Una nuova strage a largo di Lampedusa apre l’irrisolta questione sull’operazione Mare Nostrum e sul ruolo dell’Europa. Sarà, forse, stata la scelta iniziale di denominare l’operazione militare e umanitaria nel Mar Mediterraneo meridionale con il possessivo latino “nostrum” a far credere all’Europa di poter lavarsene le mani. Sarà stata – e ci divertiamo a pensarlo in un clima di tensioni e mancanze – la particolare posizione geografica della nostra Penisola a isolarla dalle continue tragedie di immigrati nel Mediterraneo e a fare dell’Italia l’approdo sicuro dei più tristi viaggi della speranza intrapresi dall’Africa.
Fatto sta che l’unico dato certo è che il nostro Paese si ritrova puntualmente solo a dover fronteggiare una questione di dimensioni europee.
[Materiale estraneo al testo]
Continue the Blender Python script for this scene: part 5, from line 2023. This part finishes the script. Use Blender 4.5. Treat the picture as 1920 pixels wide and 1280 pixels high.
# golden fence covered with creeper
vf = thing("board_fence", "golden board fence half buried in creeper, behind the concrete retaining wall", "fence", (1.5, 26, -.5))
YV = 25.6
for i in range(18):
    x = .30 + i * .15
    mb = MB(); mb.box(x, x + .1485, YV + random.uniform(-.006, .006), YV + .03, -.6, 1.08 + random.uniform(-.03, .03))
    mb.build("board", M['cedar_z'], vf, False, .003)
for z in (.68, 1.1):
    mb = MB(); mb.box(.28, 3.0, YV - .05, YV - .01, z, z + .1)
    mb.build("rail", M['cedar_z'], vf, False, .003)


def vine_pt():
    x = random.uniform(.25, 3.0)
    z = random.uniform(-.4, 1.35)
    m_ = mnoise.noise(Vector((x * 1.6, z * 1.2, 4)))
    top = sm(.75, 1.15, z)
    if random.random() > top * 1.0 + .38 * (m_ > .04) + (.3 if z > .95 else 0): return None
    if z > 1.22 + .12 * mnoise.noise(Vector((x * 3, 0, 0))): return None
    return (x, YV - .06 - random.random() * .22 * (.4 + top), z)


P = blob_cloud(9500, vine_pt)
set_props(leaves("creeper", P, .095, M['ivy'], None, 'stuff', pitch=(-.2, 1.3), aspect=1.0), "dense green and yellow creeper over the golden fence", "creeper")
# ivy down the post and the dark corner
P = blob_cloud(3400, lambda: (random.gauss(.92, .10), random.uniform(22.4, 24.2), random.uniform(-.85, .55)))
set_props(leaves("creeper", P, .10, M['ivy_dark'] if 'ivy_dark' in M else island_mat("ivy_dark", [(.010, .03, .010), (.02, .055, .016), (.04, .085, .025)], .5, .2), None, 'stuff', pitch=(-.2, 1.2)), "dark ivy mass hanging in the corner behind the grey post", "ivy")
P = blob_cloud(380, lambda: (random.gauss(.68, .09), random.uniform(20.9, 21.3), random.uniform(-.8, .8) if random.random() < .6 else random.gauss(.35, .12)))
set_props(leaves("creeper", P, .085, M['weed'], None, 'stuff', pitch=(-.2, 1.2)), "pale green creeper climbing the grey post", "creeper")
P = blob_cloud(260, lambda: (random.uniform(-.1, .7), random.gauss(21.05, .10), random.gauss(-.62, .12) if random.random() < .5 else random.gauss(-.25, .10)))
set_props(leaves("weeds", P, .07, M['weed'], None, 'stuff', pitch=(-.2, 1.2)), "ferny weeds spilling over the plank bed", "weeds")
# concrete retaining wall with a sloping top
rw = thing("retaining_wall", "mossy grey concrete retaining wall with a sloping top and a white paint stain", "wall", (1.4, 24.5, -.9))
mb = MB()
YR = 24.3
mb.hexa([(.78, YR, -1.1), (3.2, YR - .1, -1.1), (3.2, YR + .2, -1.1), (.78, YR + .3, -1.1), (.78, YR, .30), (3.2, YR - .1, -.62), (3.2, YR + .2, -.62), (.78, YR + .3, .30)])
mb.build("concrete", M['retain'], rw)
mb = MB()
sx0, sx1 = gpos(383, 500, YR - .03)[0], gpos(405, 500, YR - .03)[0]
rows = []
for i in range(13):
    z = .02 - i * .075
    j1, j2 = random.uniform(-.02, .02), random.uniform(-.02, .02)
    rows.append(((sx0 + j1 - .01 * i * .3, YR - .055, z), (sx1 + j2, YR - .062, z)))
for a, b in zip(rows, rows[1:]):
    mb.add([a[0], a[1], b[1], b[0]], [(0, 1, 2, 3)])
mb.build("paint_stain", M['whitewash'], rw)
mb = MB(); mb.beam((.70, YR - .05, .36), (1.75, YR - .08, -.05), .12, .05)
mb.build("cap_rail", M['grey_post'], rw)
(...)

Se, infatti, il motto fosse vero e l’unione facesse, effettivamente, la forza, allora il problema non si porrebbe. Ma, in questo caso, non si parla né di unione né tanto meno di Unione Europea. Piuttosto sembra elevarsi da un lato l’immagine di un’Europa-fortezza, che issa le sue barriere dinanzi a un Mediterraneo-cimitero e quella di un’Italia trovatasi, accidentalmente, a fare da ponte tra il civilizzato e avanguardista continente e la più povera Africa.
Ora però, quella stessa Italia, trait d’union di libertà, troppo spesso accondiscendente e volenterosa nel fornire l’aiuto necessario là dove ce ne fosse bisogno, inizia a puntare i piedi e a richiedere insistentemente una maggiore solidarietà e una partecipazione attiva di Bruxelles. Stanca di contare solo ed esclusivamente sulle proprie forze, quest’Italia delusa e arrabbiata chiede l’intervento diretto di un’Europa che finora non è stata capace di mantenere le sue promesse.
Così ,mentre nuove vite si spezzano nel Mare Notrum, passando inosservate agli occhi del Vecchio Continente, la nostra povera Italia si rimbocca le maniche per gestire al meglio i già affollati centri di accoglienza e assicurare un primo porto sicuro ai fuggitivi alla ricerca della felicità.